Istilah reformasi Polri sudah terlalu sering terdengar di telinga publik, tetapi perubahan nyata yang diharapkan tak kunjung dirasakan. Pekan lalu, pemerintah mengumumkan pembentukan Komite Reformasi Polri yang disetujui Presiden Prabowo Subianto. Kapolri Jenderal Listyo Sigit Prabowo pun menegaskan Polri terbuka terhadap kritik. Namun, publik tampak tidak lagi mudah percaya. Janji reformasi terlalu sering berhenti pada tataran seremonial, sementara praktik pelanggaran di lapangan berulang tanpa koreksi mendasar.

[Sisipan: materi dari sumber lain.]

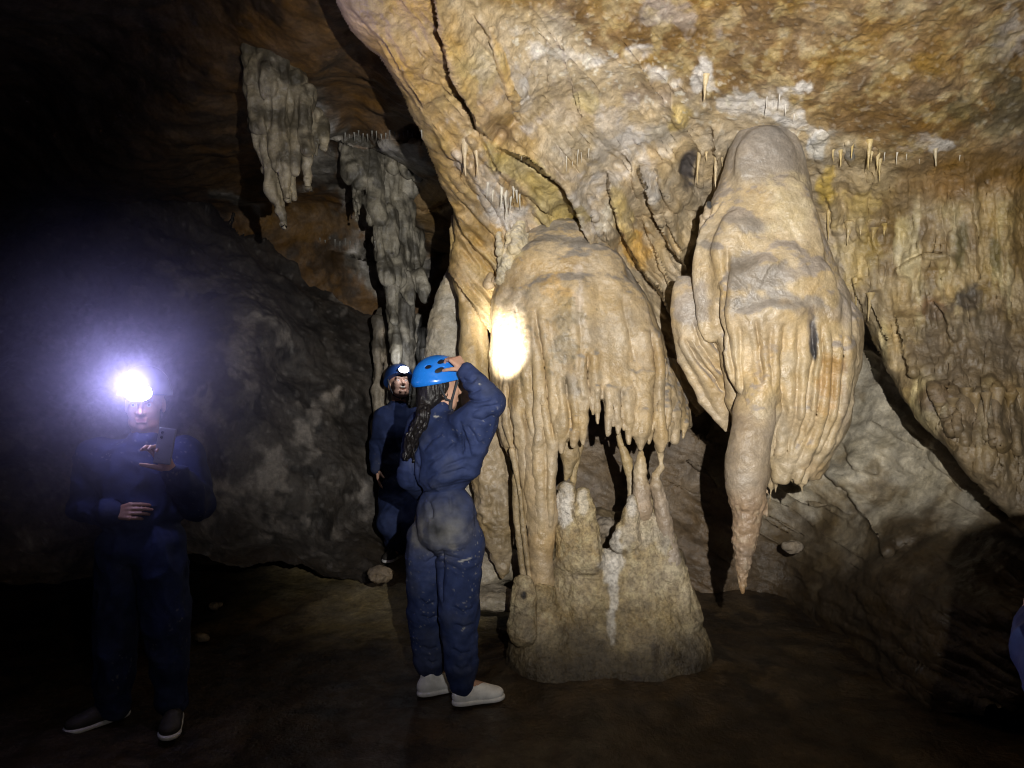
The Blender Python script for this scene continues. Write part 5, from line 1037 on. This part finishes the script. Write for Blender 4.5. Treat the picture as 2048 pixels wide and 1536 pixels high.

Data yang dikutip dari detikNews justru mempertegas keraguan masyarakat. Dalam rangkaian demonstrasi akhir Agustus hingga awal September, Polri menangkap 3.195 orang. Dari jumlah tersebut, 387 orang dibebaskan, 55 ditetapkan sebagai tersangka, sementara ribuan lainnya menggantung status hukumnya. Angka ini memperlihatkan bahwa pendekatan represif masih lebih dominan, menangkap secara massal lebih mudah ketimbang memilah siapa pelaku kriminal dan siapa warga yang hanya menyalurkan hak konstitusionalnya untuk menyampaikan pendapat.
Kasus tragis kematian Affan Kurniawan, pengemudi ojek online yang tewas ditabrak kendaraan taktis Brimob, semakin memperburuk kepercayaan publik. Sidang etik memang menjatuhkan sanksi pemecatan tidak hormat terhadap Kompol Kosmas Kaju Gae serta demosi tujuh tahun bagi Bripka Rohmad. Tetapi publik tahu, sanksi etik hanyalah hukuman administratif, jauh dari upaya menghadirkan keadilan substantif.
Komnas HAM telah menegaskan bahwa kasus ini tergolong pelanggaran HAM, sehingga seharusnya diproses melalui mekanisme pidana terbuka. Namun hingga kini, yang terdengar hanyalah janji penyelidikan tanpa kepastian hasil. Pola impunitas seperti inilah yang membuat masyarakat semakin pesimis terhadap komitmen reformasi Polri.
Kritik juga datang dari Indonesia Police Watch (IPW), yang menilai momentum reformasi tidak tepat jika kasus-kasus konkret mulai dari kerusuhan hingga pelanggaran HAM, tidak diselesaikan terlebih dahulu melalui Tim Gabungan Pencari Fakta (TGPF). Kritik ini relevan, bagaimana mungkin berbicara tentang reformasi besar, sementara luka masyarakat akibat tindakan represif aparat masih dibiarkan menganga? Jika tuntutan ini terus diabaikan, Komite Reformasi hanya akan menjadi panggung politik yang kosong dari substansi.
Reformasi Polri seharusnya tidak berhenti pada retorika. Yang dibutuhkan adalah langkah konkret, membuka seluruh proses investigasi ke publik, memperkuat mekanisme pengawasan independen, serta menindak tegas pejabat maupun anggota tanpa pandang bulu. Tanpa itu semua, krisis kepercayaan akan semakin dalam, dan Polri yang seharusnya menjadi pelindung rakyat justru akan terus dipersepsikan sebagai ancaman bagi demokrasi. Reformasi sejati bukan soal menjaga citra, melainkan mengembalikan legitimasi yang sudah lama hilang di mata masyarakat.